Nyaman kah? Sepertinya bisa dibilang begitu, terbukti di kantor kedua saya bertahan cukup lama, hampir dua tahun. Lebih banyak suka dari duka, walau tetap saja tensi pekerjaan begitu mencekam di waktu-waktu tertentu. Terbiasa bekerja dengan rekan yang seumuran, atau maksimal di bawah 35 tahun, membuat saya sedikit kaget dengan culture kantor kedua yang jauh lebih tua daripada saya. Dianggap masih kecil, di-underestimate, apalagi saat itu saya orang pertama mengerjakan jobdesc baru di kantor ini. Copywriter sekaligus social media manager. Ah, mereka sering sekali mencemooh "Wah, kerjanya cuma main facebook aja ya? Enak banget, gampang." yang kerap kali hanya saya balas dengan senyum tipis, setipis mungkin walau tangan di belakang punggung udah mengepal saking keselnya.

Tapi diam-diam, bekerja di antara orang-orang yang lebih tua juga terselip rasa yang menyenangkan. Sebagai anak kos, nggak jarang saya menerima perhatian dari rekan kerja yang rata-rata sudah berkeluarga. Yang paing sering tentunya dikasih makanan, ditanya-tanyain kalo sakit, tapi paling seneng kalau dibilang, kamu kok masih kaya anak SMA, kaya anak saya (hahaha, ini mah namanya narsis ya?).

***

Dua tahun setelah kepindahan kembali ke kampung halaman, di kota yang ke mana-mana serba dekat, anehnya saya terkadang rindu Jakarta. Ingin sih kembali ke sana, tapi nggak yakin apa saya masih bisa kembali berhadapan dengan kekejamannya setelah cukup lama mendekam di rumah yang jadi zona nyaman, dekat dengan keluarga pula.

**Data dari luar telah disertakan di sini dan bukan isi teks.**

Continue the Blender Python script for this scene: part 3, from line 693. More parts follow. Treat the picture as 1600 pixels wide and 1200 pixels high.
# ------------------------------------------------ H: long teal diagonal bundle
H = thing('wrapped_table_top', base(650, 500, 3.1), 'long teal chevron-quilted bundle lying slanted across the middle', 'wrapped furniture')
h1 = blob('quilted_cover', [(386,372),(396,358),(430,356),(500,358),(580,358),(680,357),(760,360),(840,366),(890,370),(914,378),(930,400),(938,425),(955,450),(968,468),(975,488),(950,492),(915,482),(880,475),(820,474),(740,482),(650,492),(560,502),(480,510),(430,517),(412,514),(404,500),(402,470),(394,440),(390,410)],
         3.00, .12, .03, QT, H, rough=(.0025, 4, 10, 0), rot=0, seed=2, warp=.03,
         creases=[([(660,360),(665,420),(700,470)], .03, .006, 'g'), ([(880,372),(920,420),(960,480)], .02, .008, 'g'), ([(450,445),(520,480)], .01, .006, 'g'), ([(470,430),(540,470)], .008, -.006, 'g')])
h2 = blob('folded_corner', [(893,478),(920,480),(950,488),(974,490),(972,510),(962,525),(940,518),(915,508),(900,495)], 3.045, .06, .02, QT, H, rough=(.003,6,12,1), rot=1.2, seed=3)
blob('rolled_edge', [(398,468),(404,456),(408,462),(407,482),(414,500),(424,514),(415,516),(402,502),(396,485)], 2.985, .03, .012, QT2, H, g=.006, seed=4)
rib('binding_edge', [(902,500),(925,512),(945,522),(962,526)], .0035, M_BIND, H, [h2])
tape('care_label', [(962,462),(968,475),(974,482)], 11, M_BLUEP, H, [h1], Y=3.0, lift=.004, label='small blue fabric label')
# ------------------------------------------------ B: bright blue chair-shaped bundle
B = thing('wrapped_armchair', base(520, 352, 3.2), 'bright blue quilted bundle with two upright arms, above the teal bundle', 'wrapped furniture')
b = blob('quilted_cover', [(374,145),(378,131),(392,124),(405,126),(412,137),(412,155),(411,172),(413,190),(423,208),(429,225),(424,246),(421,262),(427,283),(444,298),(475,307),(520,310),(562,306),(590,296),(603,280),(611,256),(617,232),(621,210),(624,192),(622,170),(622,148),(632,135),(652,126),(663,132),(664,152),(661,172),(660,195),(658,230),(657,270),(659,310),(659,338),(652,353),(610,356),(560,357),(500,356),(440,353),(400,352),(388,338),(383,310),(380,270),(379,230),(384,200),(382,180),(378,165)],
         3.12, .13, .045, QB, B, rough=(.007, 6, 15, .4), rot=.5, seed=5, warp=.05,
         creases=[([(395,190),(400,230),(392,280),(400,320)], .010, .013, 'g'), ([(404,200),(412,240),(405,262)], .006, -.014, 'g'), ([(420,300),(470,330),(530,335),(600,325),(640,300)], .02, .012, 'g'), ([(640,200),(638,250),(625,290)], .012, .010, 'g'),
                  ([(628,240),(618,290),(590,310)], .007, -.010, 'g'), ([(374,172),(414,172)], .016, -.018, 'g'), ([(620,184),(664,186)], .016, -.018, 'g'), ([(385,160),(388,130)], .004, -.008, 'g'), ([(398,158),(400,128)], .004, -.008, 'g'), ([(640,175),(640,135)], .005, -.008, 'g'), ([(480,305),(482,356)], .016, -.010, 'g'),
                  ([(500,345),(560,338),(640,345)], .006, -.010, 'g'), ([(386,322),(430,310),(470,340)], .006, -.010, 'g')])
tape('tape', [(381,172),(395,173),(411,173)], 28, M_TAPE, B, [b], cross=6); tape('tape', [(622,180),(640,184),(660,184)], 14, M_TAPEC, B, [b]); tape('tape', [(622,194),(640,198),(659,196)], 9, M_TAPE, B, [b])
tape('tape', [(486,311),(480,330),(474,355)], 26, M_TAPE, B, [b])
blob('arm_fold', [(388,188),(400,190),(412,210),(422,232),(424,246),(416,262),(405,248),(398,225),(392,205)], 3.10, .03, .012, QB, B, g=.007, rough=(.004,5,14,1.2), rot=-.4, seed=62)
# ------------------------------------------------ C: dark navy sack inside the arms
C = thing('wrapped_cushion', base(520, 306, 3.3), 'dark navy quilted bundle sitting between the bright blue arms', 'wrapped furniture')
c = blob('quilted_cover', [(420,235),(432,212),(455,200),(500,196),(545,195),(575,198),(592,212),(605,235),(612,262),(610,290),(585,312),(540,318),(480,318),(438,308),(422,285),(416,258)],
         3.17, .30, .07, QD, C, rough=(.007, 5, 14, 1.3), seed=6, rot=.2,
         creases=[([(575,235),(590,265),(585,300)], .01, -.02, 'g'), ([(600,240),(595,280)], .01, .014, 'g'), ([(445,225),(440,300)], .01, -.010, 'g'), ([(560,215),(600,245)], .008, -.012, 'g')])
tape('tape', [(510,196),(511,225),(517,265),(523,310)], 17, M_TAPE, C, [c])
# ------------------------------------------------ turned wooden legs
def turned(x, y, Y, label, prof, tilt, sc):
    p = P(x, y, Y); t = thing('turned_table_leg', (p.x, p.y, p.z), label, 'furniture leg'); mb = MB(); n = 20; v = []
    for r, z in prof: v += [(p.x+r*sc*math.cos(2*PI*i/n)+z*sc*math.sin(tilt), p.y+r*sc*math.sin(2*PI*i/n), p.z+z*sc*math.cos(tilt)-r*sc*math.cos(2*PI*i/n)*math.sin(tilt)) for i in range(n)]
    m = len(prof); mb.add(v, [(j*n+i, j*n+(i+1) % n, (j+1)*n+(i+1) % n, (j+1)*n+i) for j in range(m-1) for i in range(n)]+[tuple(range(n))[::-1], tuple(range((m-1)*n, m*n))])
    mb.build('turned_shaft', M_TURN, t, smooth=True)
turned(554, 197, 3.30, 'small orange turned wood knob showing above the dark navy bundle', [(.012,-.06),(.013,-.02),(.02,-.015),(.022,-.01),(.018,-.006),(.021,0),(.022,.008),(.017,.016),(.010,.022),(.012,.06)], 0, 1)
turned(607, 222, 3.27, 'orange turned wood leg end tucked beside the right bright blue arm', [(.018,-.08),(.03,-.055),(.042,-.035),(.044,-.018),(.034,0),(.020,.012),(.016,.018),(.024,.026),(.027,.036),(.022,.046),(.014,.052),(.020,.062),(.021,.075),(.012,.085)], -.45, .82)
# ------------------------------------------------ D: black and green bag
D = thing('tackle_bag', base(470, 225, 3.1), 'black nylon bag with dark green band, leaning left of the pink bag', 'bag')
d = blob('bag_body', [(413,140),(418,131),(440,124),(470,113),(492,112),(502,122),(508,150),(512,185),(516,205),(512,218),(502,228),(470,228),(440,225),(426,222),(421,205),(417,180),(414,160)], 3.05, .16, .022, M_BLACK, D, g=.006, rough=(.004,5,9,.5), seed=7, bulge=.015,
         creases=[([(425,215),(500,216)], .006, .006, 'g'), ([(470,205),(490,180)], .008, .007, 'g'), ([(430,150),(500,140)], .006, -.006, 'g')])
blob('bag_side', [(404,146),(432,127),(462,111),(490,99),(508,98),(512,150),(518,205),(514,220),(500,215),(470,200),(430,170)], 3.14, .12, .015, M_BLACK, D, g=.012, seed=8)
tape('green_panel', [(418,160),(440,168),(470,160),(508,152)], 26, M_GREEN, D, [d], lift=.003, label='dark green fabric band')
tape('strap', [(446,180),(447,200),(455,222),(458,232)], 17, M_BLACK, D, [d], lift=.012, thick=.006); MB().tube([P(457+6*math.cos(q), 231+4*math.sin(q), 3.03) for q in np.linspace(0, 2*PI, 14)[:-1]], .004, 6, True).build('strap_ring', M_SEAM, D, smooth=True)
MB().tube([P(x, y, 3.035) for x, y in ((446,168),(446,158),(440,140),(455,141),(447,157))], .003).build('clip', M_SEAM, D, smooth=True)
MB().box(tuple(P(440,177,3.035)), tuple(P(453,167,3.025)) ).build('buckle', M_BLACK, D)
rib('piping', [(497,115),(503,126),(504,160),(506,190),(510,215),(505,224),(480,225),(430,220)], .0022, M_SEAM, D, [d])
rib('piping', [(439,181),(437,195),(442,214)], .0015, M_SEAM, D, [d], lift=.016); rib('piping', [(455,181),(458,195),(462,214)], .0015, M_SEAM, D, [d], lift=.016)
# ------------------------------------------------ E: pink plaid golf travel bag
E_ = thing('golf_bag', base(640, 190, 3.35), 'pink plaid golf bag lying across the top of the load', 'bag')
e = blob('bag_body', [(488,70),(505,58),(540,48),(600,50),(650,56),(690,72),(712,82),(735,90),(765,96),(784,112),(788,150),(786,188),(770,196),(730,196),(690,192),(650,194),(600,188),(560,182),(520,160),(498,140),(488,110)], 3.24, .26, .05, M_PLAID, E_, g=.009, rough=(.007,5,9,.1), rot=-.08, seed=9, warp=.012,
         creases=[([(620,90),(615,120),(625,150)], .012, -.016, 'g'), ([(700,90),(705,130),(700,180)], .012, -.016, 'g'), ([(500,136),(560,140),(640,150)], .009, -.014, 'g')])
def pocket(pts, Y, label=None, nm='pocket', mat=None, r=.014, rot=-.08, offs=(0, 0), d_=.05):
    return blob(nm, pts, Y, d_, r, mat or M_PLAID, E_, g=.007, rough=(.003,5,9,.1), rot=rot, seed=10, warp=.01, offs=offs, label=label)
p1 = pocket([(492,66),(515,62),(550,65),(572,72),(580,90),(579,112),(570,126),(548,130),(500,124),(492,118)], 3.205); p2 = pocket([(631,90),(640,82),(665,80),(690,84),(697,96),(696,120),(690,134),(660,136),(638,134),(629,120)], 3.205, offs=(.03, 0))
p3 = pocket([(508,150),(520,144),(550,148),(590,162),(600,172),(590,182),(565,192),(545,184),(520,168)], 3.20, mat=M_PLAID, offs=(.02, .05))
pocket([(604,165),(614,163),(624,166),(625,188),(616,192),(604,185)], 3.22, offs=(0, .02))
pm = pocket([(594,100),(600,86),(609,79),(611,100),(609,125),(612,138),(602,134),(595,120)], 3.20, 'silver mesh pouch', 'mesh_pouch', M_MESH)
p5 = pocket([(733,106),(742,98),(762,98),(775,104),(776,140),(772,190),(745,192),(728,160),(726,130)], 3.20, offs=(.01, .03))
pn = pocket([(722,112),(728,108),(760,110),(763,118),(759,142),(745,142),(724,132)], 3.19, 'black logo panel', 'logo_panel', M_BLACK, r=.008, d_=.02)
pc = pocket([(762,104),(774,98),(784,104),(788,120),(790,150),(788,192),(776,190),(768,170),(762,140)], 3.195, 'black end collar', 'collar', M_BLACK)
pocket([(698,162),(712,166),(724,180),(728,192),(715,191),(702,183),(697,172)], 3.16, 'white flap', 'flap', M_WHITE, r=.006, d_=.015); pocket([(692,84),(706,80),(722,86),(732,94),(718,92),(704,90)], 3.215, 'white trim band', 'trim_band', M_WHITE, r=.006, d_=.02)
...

Belum lagi setelah peristiwa yang bikin diri sendiri merasa salah strategi dalam menjalani hidup, ada sedikit sesal kenapa dulu pergi dari kota ini dan sekarang sudah merasa tertinggal untuk kembali lagi.

Anehnya, pergulatan-pergulatan ini justru semakin membuat saya berani menantang diri sendiri untuk berharap lagi pada kota. Berharap diberi tempat, untuk sekedar berkarya dan membuktikan diri lagi, setelah sempat kusumpahi bahwa saya tak akan kembali (dasar anak muda, suka terlalu emosyenel!)

***
Jakarta, Januari 2018
Tulisan blog ini kuselesaikan dari sebuah kamar kos di bilangan Cikini, Jakarta Pusat setelah berdialog dengan diri sendiri. Sedang menanti kabar apakah saya akan kembali lagi menambah sesak ibu kota, dengan cita-cita harapan yang berbeda. Ah mantan kota kejam kesayangan, bolehkah aku kembali lagi?



PS : rindu ini dipersembahkan oleh lagu Ode Buat Kota dari Bangkutaman.